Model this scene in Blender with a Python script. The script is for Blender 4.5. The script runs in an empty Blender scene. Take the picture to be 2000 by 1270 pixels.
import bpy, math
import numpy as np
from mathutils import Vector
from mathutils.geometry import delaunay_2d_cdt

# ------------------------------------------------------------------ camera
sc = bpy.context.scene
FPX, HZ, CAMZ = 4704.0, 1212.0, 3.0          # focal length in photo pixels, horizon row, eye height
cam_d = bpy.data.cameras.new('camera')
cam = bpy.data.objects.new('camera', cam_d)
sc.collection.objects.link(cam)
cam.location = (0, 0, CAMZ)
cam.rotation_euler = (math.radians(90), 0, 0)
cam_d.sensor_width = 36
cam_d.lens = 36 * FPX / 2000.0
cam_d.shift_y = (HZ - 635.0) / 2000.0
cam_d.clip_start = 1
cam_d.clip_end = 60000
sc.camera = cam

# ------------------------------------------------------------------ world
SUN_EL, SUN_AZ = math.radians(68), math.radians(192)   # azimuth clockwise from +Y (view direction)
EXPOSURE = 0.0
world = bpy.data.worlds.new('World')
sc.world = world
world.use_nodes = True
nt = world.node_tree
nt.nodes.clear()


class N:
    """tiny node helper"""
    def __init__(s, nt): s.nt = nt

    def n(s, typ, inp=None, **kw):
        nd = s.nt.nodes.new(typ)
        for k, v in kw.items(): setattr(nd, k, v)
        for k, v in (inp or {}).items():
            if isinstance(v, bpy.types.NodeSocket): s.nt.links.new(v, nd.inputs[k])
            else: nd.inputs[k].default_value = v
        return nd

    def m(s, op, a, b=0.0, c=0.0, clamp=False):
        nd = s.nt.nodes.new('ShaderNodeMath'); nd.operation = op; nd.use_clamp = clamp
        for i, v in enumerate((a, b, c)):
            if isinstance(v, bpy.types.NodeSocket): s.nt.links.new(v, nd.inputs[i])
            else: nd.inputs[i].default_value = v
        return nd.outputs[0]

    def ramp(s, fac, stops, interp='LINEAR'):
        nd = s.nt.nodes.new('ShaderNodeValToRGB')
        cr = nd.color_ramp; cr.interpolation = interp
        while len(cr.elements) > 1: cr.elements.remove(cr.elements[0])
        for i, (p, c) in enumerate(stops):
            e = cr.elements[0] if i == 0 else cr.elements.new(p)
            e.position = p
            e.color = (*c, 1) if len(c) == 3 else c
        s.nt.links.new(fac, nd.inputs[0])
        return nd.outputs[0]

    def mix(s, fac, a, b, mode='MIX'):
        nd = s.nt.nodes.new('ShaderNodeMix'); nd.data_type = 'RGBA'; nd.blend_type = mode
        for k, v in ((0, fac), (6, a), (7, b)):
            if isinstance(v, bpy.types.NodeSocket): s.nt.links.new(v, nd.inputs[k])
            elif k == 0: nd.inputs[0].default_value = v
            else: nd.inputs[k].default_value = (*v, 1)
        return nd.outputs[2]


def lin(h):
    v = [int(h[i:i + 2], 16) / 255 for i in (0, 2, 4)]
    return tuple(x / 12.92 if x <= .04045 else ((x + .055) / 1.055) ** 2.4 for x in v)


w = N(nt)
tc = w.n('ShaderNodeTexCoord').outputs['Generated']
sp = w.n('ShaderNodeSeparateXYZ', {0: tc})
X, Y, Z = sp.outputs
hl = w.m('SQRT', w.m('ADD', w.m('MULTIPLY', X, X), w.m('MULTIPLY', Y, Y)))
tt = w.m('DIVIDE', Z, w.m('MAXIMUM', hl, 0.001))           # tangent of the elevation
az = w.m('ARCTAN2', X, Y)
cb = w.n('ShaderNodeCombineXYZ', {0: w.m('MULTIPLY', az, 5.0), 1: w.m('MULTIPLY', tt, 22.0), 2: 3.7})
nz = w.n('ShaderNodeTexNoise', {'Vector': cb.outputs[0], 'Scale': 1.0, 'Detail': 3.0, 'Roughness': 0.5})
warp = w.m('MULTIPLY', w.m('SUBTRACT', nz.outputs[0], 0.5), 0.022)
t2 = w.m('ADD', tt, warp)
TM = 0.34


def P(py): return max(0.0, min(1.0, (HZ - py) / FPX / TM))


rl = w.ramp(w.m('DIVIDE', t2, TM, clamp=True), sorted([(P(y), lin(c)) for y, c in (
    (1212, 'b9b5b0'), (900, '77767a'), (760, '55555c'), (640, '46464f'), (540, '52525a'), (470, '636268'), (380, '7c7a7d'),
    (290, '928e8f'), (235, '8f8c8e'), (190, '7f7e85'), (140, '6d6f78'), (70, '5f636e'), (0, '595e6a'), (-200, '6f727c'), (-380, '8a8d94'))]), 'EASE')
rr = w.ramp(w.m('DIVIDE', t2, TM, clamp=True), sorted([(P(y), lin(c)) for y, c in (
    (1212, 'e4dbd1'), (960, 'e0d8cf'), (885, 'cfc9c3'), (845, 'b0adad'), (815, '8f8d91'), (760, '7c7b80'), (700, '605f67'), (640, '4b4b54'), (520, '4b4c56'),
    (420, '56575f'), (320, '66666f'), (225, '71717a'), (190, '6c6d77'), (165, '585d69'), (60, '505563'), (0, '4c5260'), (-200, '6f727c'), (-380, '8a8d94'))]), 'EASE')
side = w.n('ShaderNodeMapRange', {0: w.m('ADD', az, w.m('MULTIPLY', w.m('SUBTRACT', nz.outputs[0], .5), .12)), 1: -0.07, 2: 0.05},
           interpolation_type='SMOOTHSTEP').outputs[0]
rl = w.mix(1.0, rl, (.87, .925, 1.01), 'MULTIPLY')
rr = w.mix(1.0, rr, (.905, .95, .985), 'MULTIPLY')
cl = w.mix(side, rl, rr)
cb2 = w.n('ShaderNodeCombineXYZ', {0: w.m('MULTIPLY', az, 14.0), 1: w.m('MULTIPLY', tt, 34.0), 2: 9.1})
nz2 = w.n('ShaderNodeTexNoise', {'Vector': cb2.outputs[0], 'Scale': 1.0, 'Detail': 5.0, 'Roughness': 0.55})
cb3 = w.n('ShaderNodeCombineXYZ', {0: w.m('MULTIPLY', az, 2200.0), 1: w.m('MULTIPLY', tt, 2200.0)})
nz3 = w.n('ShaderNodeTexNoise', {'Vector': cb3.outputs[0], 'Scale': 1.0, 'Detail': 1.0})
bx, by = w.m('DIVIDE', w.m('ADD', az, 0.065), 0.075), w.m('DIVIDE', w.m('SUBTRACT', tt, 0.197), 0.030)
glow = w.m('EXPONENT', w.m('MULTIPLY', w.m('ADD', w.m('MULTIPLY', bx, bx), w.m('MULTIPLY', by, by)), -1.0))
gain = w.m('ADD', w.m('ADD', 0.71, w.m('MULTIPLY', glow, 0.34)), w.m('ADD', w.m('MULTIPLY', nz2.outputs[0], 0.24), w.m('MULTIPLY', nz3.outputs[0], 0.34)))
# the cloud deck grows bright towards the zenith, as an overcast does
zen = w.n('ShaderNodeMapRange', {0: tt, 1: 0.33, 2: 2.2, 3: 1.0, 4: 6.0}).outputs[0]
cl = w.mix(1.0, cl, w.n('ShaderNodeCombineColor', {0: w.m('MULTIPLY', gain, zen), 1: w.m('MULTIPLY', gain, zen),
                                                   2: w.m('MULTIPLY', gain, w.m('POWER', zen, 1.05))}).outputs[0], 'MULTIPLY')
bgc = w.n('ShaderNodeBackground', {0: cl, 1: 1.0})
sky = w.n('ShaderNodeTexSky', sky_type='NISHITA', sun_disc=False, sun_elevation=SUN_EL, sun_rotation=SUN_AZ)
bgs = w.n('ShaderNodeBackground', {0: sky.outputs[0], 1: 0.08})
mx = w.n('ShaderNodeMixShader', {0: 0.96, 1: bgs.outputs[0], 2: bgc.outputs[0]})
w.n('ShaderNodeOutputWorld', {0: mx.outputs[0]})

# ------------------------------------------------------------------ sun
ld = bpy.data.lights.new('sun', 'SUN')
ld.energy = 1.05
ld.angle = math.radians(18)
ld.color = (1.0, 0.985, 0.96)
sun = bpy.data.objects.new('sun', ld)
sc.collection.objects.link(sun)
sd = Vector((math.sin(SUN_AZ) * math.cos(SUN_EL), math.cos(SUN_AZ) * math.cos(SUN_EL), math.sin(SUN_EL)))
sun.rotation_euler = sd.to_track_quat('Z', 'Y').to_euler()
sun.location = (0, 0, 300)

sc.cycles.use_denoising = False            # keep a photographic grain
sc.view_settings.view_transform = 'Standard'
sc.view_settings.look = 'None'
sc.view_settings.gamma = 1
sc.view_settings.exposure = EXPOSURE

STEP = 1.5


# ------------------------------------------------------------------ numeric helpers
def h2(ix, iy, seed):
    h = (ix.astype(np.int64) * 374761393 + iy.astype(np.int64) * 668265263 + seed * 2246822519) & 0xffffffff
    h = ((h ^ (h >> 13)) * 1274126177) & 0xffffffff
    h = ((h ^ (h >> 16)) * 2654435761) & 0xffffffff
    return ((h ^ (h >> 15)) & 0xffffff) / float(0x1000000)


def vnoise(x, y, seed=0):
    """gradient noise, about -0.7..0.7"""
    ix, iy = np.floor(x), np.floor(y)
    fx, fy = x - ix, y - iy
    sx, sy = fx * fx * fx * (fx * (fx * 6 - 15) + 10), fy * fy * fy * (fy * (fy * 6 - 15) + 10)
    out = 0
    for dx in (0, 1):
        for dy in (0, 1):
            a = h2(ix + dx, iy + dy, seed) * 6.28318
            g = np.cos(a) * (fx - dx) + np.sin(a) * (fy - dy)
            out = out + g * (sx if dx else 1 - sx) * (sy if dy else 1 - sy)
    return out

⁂

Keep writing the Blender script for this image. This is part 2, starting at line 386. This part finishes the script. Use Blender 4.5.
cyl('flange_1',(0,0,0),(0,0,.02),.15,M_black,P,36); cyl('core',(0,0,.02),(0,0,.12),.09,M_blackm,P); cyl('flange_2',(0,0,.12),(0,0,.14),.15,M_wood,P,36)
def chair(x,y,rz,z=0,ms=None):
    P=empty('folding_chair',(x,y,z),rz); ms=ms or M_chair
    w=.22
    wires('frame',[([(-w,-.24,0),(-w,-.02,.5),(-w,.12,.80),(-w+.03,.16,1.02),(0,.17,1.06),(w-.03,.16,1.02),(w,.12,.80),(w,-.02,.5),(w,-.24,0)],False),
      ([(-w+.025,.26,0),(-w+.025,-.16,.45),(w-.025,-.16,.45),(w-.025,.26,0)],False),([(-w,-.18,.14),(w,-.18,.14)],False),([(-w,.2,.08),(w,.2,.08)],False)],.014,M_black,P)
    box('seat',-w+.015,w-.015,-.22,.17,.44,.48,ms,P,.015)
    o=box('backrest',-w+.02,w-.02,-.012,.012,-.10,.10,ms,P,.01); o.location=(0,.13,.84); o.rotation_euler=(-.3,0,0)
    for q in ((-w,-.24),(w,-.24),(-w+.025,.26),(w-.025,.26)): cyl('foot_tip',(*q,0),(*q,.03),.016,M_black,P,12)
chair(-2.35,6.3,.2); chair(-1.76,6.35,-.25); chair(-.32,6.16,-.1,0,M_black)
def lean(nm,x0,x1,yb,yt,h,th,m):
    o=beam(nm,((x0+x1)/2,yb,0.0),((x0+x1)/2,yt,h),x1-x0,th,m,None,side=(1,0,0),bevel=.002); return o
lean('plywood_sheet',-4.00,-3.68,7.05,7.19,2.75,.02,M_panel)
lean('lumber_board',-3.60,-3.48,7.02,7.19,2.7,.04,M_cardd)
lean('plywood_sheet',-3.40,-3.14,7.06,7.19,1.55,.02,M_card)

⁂

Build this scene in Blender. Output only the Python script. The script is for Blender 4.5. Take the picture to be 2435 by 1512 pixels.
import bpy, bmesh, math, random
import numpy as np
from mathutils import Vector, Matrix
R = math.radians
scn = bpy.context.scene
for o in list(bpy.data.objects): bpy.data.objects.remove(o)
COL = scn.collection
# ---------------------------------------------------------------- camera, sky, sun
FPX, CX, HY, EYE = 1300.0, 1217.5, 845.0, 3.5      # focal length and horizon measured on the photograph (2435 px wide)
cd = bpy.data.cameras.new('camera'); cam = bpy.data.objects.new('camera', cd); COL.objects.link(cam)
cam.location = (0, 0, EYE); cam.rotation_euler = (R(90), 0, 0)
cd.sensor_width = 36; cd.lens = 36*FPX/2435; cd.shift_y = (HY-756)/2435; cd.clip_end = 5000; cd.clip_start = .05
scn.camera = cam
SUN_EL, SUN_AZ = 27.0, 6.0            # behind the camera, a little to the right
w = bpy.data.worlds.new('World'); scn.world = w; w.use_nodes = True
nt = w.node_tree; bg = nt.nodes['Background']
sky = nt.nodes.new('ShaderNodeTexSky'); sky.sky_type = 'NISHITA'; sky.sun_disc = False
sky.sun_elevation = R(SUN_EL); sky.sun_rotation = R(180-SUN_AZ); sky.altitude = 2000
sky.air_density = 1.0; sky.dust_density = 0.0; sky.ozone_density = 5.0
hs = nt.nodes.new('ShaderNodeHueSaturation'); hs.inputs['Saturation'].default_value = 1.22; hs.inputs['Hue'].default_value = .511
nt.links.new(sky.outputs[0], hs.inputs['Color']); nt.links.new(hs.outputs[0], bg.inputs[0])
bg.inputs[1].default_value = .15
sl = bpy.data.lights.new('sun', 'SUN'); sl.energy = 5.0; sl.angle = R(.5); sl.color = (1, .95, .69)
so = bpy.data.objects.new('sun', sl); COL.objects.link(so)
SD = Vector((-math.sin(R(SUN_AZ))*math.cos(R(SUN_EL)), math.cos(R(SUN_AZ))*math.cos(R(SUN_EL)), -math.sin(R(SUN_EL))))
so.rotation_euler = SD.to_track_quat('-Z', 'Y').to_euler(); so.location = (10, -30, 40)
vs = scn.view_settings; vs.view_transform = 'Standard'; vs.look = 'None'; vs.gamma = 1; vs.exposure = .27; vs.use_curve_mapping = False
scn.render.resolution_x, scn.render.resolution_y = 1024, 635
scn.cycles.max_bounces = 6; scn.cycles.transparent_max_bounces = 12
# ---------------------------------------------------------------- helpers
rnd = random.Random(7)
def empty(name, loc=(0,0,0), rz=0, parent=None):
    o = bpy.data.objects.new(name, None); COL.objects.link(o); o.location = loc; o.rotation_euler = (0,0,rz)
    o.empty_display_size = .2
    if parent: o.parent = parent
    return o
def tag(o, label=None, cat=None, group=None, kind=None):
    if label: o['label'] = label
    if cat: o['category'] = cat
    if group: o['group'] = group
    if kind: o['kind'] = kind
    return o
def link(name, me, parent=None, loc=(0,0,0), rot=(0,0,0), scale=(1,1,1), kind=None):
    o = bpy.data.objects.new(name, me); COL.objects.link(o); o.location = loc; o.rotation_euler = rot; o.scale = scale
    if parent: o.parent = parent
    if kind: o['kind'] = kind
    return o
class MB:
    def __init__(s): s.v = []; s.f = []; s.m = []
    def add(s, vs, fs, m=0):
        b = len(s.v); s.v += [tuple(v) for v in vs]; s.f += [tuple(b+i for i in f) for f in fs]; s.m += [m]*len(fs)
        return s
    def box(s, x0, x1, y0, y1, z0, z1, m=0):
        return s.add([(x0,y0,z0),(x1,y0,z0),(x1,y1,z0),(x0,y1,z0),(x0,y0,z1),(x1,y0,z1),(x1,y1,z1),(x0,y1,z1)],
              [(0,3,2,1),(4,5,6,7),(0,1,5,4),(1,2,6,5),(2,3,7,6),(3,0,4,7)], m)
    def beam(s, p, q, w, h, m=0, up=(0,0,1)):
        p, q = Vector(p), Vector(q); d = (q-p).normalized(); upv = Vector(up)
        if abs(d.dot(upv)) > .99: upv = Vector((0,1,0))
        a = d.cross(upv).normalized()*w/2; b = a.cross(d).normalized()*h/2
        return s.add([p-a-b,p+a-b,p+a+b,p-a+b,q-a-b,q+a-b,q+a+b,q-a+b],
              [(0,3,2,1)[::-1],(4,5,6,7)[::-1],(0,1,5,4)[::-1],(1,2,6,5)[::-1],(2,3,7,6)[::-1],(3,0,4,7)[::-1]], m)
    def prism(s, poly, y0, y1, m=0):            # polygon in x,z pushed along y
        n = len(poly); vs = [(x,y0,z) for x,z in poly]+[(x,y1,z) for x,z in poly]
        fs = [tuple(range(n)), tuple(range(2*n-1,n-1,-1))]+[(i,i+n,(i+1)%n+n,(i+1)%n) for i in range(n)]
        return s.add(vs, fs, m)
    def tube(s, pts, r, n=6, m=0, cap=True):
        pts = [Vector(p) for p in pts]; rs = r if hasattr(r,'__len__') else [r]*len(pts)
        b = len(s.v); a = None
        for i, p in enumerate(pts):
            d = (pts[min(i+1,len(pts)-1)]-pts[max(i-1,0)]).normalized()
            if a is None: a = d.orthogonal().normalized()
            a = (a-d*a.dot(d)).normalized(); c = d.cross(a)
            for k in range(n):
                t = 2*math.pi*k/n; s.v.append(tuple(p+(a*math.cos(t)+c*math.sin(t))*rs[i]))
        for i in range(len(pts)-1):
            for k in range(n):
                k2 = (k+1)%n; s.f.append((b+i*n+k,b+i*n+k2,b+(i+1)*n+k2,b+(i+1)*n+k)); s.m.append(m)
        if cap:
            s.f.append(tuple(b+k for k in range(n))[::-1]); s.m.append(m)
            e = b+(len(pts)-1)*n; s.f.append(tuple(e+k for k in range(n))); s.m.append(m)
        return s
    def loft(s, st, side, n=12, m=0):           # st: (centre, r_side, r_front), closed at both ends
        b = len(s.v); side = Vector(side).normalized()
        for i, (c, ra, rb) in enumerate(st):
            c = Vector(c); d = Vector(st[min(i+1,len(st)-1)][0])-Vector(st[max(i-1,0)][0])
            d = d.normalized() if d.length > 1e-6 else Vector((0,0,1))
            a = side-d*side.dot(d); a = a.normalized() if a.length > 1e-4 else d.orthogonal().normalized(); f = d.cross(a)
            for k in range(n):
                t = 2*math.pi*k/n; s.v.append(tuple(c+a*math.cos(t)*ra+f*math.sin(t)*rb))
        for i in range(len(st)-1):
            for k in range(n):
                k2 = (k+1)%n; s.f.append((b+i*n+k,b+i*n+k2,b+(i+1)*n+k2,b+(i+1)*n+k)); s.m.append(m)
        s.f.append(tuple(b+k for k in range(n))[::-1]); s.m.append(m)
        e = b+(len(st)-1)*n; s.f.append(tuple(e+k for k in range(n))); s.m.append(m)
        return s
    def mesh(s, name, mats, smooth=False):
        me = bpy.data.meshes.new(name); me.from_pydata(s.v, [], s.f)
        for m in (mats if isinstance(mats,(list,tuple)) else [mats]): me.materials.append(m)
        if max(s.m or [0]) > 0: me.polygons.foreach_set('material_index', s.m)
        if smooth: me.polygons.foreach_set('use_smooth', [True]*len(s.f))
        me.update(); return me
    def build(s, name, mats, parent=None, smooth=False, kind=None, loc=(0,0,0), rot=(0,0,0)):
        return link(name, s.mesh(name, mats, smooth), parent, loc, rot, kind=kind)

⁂

▶ [What to work on]: Collect every line from the records above that contains the word "scene".

▶ [Reply]:
Model this scene in Blender with a Python script. The script is for Blender 4.5. The script runs in an empty Blender scene. Take the picture to be 2000 by 1270 pixels.
sc = bpy.context.scene
Build this scene in Blender. Output only the Python script. The script is for Blender 4.5. Take the picture to be 2435 by 1512 pixels.
scn = bpy.context.scene